En efecto, las nuevas izquierdas latinoamericanas han corrido dispares fortunas y están lejos de converger en una comunidad ideológicamente cimentada. Basta mirar a los presidentes de esta supuesta ola que (tantas veces) se ha dicho recorrería a nuestra región: Arce en Bolivia, Castillo en Perú, Castro en Honduras, Fernández en Argentina, Lula da Silva en Brasil, López Obrador en México, Petro en Colombia, Tabaré Vázquez en Uruguay.

Igualmente exagerada resulta -a la luz de los hechos- la promesa de que el FA y Boric traían consigo la esperanza de “enterrar definitivamente el legado de la dictadura”. 

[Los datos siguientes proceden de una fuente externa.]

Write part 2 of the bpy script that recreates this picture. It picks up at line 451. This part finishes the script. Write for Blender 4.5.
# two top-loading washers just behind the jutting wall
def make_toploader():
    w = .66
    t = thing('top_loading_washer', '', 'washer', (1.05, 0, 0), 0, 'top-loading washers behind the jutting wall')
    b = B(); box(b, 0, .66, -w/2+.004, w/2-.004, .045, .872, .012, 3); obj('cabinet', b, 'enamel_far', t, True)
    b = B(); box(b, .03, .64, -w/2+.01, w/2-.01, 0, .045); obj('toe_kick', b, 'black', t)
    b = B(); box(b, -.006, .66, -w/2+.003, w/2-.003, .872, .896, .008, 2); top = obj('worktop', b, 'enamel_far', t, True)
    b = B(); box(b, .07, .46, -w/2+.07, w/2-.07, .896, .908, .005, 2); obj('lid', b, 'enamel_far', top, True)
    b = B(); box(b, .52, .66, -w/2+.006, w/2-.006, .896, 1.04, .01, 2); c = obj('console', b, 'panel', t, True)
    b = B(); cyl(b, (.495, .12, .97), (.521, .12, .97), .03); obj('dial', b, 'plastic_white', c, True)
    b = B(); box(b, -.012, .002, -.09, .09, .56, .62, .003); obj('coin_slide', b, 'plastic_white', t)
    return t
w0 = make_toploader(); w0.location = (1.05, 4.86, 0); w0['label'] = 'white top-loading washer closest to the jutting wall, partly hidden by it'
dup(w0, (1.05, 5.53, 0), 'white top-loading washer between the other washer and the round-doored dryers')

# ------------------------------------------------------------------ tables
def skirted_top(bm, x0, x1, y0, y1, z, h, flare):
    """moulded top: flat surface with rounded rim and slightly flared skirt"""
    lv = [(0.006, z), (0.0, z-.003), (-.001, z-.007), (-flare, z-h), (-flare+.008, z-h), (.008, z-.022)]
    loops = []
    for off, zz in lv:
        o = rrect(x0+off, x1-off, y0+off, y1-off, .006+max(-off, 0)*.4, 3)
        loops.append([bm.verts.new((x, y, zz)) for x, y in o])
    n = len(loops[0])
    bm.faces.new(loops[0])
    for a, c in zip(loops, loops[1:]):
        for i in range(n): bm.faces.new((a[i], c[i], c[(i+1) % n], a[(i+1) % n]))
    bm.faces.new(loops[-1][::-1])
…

A cincuenta años del golpe que derrocó al Presidente Allende e instauró la dictadura, la verdad es que la derecha nostálgica y admiradora del dictador ha revivido y cuenta con más apoyo entre los votantes; los antiguos cómplices pasivos vuelven a callar; la sociedad civil se divide en torno a los motivos del golpe, sus antecedentes y efectos; la clase política se enrostra culpas mutuamente, reproduciendo conductas que hace medio siglo la precipitaron al abismo. En fin, la nación como comunidad imaginada permanece fracturada en la memoria y frente al futuro.

El Frente Amplio terminó discutiendo cómo refundarse a sí mismo, la nueva izquierda anunciada no llegó, su propuesta se malogró y sus promesas se desvanecieron en el aire.